ST Engineering (S63.SI) shares plunged 7.73% in Tuesday's trading session, as investors reacted to a downgrade and growing concerns over the potential impact of U.S. tariffs on the company's operations. The significant drop comes amid a flurry of analyst reports assessing the risks and opportunities facing the technology, defense, and engineering group.
UOB Kay Hian delivered a blow to investor confidence by downgrading ST Engineering from Buy to Hold, setting a price target of SG$7.37. This downgrade likely played a crucial role in triggering the sell-off. Adding to the negative sentiment, Maybank Research highlighted potential demand risks stemming from U.S. tariffs, particularly for the company's commercial aerospace business.
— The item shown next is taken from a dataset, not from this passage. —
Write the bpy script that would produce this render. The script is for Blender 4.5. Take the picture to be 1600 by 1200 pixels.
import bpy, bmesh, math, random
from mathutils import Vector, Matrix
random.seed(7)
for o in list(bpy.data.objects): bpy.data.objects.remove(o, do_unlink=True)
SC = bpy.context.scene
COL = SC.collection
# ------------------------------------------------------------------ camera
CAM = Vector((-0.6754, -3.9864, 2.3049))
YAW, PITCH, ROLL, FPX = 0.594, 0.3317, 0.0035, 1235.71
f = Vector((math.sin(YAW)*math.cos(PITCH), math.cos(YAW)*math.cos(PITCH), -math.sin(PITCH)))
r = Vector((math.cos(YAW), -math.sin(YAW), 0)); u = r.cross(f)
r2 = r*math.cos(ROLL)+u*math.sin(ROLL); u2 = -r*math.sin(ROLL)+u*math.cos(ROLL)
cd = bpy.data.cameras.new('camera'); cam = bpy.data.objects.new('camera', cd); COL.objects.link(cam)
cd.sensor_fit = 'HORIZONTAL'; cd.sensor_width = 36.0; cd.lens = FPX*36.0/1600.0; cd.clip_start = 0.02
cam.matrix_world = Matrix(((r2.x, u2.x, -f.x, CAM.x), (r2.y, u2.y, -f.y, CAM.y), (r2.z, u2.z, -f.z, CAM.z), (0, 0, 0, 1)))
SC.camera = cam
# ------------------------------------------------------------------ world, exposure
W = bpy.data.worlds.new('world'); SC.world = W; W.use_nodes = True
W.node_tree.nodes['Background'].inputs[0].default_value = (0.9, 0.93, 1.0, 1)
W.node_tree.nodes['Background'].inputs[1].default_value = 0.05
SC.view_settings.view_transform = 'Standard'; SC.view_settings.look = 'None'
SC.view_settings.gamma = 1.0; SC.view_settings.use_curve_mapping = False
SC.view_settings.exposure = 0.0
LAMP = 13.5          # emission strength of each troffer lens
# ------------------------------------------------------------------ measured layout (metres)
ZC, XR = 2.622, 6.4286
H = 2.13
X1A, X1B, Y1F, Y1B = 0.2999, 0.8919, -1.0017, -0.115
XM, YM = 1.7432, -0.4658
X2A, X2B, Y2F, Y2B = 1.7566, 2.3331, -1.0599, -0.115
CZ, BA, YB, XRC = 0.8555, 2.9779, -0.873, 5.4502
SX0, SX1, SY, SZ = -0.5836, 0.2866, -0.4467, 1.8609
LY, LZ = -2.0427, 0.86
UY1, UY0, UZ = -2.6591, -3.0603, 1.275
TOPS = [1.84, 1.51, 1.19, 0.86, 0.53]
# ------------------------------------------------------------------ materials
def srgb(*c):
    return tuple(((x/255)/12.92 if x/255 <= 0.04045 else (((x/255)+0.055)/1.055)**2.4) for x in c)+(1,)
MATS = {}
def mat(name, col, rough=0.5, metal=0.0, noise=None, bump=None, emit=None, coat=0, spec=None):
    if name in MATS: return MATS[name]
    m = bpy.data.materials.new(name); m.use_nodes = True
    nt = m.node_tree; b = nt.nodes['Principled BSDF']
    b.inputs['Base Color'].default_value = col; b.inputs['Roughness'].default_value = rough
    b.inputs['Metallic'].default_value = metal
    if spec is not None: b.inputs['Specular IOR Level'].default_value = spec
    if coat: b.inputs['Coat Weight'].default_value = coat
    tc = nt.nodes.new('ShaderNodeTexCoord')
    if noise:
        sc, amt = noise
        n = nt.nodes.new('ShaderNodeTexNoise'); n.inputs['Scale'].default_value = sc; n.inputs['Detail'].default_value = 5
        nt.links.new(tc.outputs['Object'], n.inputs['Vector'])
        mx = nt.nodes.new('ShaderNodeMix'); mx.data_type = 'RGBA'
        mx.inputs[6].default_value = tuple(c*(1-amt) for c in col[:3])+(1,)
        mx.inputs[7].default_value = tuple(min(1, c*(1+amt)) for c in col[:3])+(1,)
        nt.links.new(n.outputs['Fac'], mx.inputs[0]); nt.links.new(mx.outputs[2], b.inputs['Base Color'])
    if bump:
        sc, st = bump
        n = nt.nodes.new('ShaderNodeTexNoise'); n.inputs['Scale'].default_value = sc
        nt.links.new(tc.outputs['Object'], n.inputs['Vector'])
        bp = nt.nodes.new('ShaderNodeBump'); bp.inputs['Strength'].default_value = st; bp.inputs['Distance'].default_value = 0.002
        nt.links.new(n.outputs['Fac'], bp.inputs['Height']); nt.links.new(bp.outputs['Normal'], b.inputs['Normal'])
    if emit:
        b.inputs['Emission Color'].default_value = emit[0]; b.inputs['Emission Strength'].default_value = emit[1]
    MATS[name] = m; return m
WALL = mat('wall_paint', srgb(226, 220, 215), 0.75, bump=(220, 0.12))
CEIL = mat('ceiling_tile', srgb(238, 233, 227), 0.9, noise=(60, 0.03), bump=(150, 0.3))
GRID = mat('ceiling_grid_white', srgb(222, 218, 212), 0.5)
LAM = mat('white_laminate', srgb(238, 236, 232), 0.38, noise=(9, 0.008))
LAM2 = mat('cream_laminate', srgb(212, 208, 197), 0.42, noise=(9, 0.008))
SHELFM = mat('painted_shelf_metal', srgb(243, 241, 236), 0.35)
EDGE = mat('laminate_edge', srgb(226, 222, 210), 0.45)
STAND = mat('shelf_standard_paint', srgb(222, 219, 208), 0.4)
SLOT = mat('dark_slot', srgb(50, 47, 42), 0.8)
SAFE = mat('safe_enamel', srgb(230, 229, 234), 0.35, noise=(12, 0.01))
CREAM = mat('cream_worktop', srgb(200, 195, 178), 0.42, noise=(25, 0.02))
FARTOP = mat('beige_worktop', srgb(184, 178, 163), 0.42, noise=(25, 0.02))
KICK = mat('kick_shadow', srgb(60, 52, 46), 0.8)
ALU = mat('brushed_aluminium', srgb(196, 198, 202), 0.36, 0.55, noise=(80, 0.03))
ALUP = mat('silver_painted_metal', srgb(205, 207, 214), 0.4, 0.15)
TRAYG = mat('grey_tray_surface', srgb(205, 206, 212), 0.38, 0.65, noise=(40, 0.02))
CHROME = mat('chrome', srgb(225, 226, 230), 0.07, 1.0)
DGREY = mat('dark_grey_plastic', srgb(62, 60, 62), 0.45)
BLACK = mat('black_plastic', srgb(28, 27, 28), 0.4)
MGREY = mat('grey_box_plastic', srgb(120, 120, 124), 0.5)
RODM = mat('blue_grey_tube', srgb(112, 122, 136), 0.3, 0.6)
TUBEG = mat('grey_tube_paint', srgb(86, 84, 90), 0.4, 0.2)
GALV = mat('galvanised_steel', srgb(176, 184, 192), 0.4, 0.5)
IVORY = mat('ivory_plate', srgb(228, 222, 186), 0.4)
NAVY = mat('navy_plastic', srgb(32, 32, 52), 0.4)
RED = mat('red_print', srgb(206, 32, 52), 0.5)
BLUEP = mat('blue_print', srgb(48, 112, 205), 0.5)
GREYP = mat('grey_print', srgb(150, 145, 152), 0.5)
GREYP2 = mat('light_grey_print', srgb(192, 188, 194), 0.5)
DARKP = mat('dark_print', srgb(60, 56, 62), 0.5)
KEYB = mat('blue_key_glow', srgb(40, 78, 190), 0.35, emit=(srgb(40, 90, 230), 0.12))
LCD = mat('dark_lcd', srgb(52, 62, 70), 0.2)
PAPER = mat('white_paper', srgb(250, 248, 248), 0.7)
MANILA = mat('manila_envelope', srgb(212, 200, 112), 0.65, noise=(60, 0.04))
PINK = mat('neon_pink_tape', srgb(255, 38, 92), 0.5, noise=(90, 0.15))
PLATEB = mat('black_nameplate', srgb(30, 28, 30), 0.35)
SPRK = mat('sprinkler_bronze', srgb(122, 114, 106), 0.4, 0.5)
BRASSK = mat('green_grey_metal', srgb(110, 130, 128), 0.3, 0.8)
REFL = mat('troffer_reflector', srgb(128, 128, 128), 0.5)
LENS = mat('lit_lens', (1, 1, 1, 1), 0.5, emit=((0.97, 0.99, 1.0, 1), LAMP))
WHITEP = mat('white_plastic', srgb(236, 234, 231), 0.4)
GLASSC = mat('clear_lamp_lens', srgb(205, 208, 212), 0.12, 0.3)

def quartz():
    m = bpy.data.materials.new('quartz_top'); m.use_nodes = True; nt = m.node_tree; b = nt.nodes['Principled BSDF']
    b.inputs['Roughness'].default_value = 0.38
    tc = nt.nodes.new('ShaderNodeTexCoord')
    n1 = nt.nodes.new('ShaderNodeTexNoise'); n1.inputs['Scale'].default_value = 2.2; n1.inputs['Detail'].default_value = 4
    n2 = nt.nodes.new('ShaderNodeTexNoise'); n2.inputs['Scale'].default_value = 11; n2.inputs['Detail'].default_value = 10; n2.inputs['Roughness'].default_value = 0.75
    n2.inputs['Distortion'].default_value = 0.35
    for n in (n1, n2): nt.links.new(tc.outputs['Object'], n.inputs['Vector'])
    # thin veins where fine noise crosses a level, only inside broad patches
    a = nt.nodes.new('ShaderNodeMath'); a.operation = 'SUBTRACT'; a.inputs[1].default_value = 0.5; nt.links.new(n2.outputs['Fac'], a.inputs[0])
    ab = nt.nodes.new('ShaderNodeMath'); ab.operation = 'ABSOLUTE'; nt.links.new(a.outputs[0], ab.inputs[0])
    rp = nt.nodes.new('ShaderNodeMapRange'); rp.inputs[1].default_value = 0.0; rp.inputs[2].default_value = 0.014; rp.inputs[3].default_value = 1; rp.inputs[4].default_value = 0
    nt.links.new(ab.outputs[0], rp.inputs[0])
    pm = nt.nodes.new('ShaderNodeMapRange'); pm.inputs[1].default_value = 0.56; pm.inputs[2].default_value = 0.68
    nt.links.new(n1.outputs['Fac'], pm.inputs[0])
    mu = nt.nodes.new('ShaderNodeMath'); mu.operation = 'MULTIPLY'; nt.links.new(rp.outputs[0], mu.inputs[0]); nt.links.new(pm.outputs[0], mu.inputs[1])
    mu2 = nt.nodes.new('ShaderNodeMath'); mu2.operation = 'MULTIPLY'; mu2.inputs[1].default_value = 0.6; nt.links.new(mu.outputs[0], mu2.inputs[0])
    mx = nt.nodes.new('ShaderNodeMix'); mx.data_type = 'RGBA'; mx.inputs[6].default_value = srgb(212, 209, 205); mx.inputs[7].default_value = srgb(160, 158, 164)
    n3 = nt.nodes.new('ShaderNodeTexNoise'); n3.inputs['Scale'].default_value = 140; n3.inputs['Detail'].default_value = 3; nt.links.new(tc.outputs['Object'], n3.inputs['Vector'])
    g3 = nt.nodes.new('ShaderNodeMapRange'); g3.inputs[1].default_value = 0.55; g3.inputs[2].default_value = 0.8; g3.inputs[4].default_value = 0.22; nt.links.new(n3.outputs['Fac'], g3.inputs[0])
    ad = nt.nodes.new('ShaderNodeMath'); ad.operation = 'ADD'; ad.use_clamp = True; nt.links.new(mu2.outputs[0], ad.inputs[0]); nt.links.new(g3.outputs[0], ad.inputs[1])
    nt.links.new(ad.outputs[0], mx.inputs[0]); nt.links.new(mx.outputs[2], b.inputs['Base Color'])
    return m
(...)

Analyst Krishna Guha noted that while management has mitigation plans in place, the tariffs could lead to deferred revenue in this segment.
However, not all analysts share the same level of concern. RHB Singapore's Shekhar Jaiswal suggests that the direct financial impact of U.S. tariffs on ST Engineering could be limited, citing the company's diversified portfolio as a competitive advantage. Jaiswal highlighted various mitigation measures being implemented by ST Engineering, including supplier diversification, alternative service locations, and stockpiling critical inventory. Despite the day's sharp decline, RHB maintains a buy rating on the stock with a target price of S$8.30, indicating potential upside from current levels. As trade tensions continue to evolve, investors will likely keep a close eye on ST Engineering's ability to navigate these challenges and maintain its market position.